The impact of heavy Ga doping on superconductivity in germanium

Abstract

We report new experimental results on how superconductivity in gallium-doped germanium (Ge:Ga) is influenced by hole concentration and microstructure. Ion implantation and subsequent flash-lamp annealing at various temperatures have been utilized to prepare highly p-doped thin films consisting of nanocrystalline and epitaxially grown sublayers with Ga-peak concentrations of up to 8 at.%. Successive structural investigations were carried out by means of Rutherford-backscattering spectrometry in combination with ion channelling, secondaryion-mass spectrometry, and high-resolution cross-sectional transmission electron microscopy.

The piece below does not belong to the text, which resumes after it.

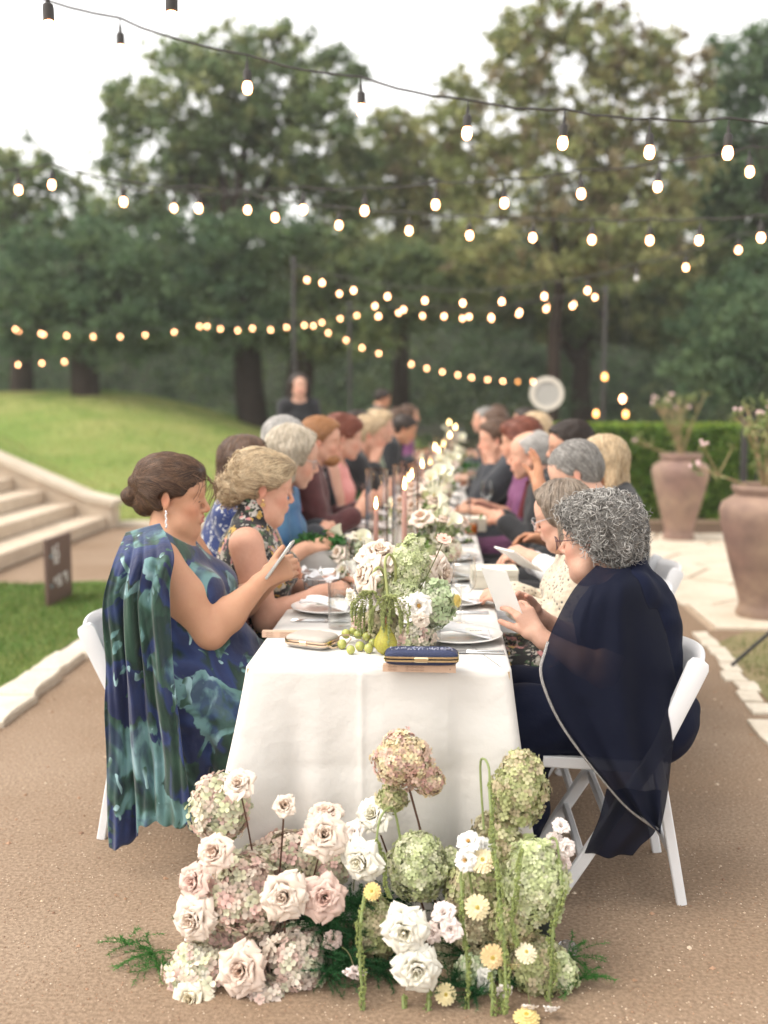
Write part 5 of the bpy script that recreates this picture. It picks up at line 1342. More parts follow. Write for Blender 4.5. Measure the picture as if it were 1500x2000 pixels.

Hole densities of 1.8·10²⁰ to 5.3·10²⁰ cm⁻³ (0.4 to 1.2 at.%) were estimated via Hall-effect measurements revealing that only a fraction of the incorporated gallium has been activated electrically to generate free charge carriers. The coincidence of a sufficiently high hole and Ga concentration is required for the formation of a superconducting condensate. Our data reflect a critical hole concentration of around 0.4 at.%. Higher concentrations lead to an increase of Tc from 0.24 to 0.43 K as characterized by electrical-transport measurements. A short mean-free path indicates superconductivity in the dirty limit. In addition, small critical-current densities of max. 20 kA/m² point to a large impact of the microstructure.